I agree with MacManX. Don’t shoot for 100% or any such hard number. If it happens it happens. Preventing spam is always a moving target. If you find yourself resting for sometime consider yourself lucky.
Disabling trackbacks are a surefire way to tackle most of your spams on its own. Unfortunately WordPress doesn’t allow you to disable trackbacks only, leaving pingbacks intact which are legit.
That is, until the spammers figure out how to send pingbacks.
I find this conversation fascinating. I, too, use BB and SK2 hand in hand. I never really thought about spammers being attracted to the message, “BB has killed x number of spams..” I’m going to conduct my own experiment. I changed the characters in the sentence. ie B@d Beha@vi0r h@s killed …”, etc.

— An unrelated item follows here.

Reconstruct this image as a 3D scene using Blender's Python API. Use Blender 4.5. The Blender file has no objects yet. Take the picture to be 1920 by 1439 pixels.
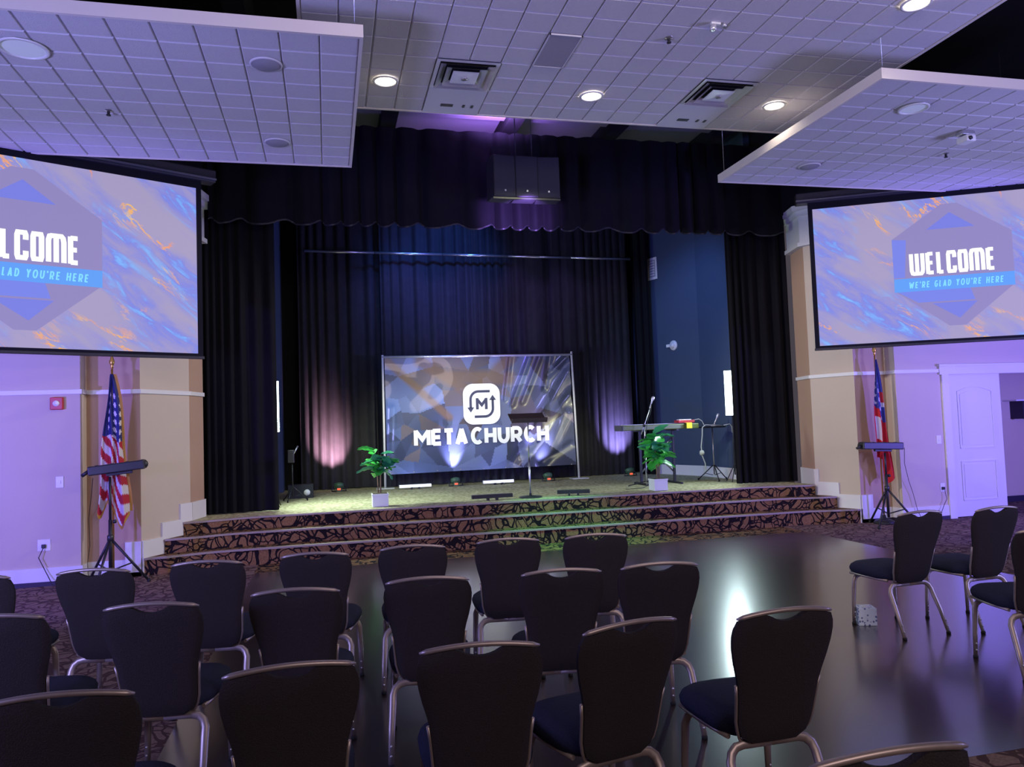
import bpy, bmesh, math, random
from mathutils import Vector, Matrix, noise
random.seed(7)
C = bpy.context.scene.collection
sc = bpy.context.scene
PI = math.pi
def R(d): return math.radians(d)

# ------------------------------------------------------------------ camera
YAW, TILT, ROLL, FOC, HE = R(13.49), R(3.063), R(-2.031), 1450.0, 1.6
fw = Vector((math.sin(YAW)*math.cos(TILT), math.cos(YAW)*math.cos(TILT), math.sin(TILT)))
rt = Vector((math.cos(YAW), -math.sin(YAW), 0)); up = rt.cross(fw)
r2 = rt*math.cos(ROLL)+up*math.sin(ROLL); u2 = -rt*math.sin(ROLL)+up*math.cos(ROLL)
cam_d = bpy.data.cameras.new('camera'); cam = bpy.data.objects.new('camera', cam_d); C.objects.link(cam)
cam.matrix_world = Matrix(((r2.x, u2.x, -fw.x, 0), (r2.y, u2.y, -fw.y, 0), (r2.z, u2.z, -fw.z, HE), (0, 0, 0, 1)))
cam_d.sensor_width = 36; cam_d.lens = FOC/1920*36; cam_d.clip_end = 100
sc.camera = cam
# ------------------------------------------------------------------ view and world
sc.view_settings.view_transform = 'Standard'; sc.view_settings.look = 'None'
sc.view_settings.gamma = 1; sc.view_settings.use_curve_mapping = False
sc.view_settings.exposure = 0.0
w = bpy.data.worlds.new('world'); sc.world = w; w.use_nodes = True
w.node_tree.nodes['Background'].inputs[0].default_value = (0.62, 0.52, 0.66, 1)
w.node_tree.nodes['Background'].inputs[1].default_value = 0.10
# ------------------------------------------------------------------ lights
def aim(o, p):
    o.rotation_euler = (Vector(p)-o.location).to_track_quat('-Z', 'Y').to_euler()
def area(name, loc, to, size, power, col, sy=None, spread=180):
    d = bpy.data.lights.new(name, 'AREA'); d.energy = power; d.color = col; d.size = size
    if sy: d.shape = 'RECTANGLE'; d.size_y = sy
    d.spread = R(spread)
    o = bpy.data.objects.new(name, d); C.objects.link(o); o.location = loc; aim(o, to); return o
def spot(name, loc, to, angle, power, col, blend=.5, rad=.05):
    d = bpy.data.lights.new(name, 'SPOT'); d.energy = power; d.color = col; d.spot_size = R(angle); d.spot_blend = blend; d.shadow_soft_size = rad
    o = bpy.data.objects.new(name, d); C.objects.link(o); o.location = loc; aim(o, to); return o
VIO = (.19, .13, 1.0)
# violet wash lamps of the hall, one on each side, aimed at the front walls
spot('violet_wash_lamp', (-4.9, 6.2, 1.5), (-3.1, 9.65, 1.7), 105, 800, VIO, .6, .08)
spot('violet_wash_lamp', (10.6, 5.6, 1.7), (9.0, 9.65, 1.7), 105, 1150, VIO, .6, .08)
# unseen fill added on both sides of the hall to brighten the ceiling panels
area('ceiling_fill', (-4.5, 2.2, 1.7), (0.0, 7.2, 5), 1.5, 215, (.35, .35, 1), 1.0, 150)
area('ceiling_fill', (9.6, 2.2, 1.7), (5.2, 7.2, 5), 1.5, 215, (.36, .36, 1), 1.0, 150)
# unseen white fill over the chairs, added to brighten the stage walls
area('wall_fill', (2.6, 2.2, 4.7), (2.7, 10.2, 1.6), 4.0, 50, (1, .86, .78), .5, 130)
area('chair_back_fill', (2.6, -3.4, 3.6), (2.6, 5.0, .8), 4.0, 120, (1, .80, .80), 1.0)  # unseen fill behind the camera, added to lift the chair backs
spot('cross_wall_fill', (4.98, 8.5, 4.45), (-1.95, 10.2, 1.9), 42, 800, (1, .90, .80), .6, .12)  # added pair of fills, crossing over to brighten the angled walls
spot('cross_wall_fill', (.25, 8.5, 4.45), (7.35, 10.2, 1.9), 42, 850, (1, .90, .80), .6, .12)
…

I’ll report back in a few days to see if it made a difference.
Ever since I installed BB, it repels almost 2000 attempts a day. SK2 catches about 30 spams a day that get through.
I’m not sure what I would do without these two plugins.
Well, it’s been a few days and it actually seems like the modification I made to my “BB has killed x number of spams” is working. Since my last post about 8 days ago, BB has only had to kill an average of 10,000 spam attempts in 7 days instead of my usual 13-14,000 attempts.
I’ve also recently installed Referrer Karma, so I don’t know if that has had anything to do with it.
nobody ever uses trackback on my modest blog. after 2 years of blogging, the only trackbacks have been for poker and viagra sites – so I just turned it off… that should take care of it!
Almost three months after installing BB and SKII on my two blogs, 3 spam comments finally got through on one of them. I didn’t have the latest SK2 installed, so I did that, and upped the security level to “Kinda Mean”.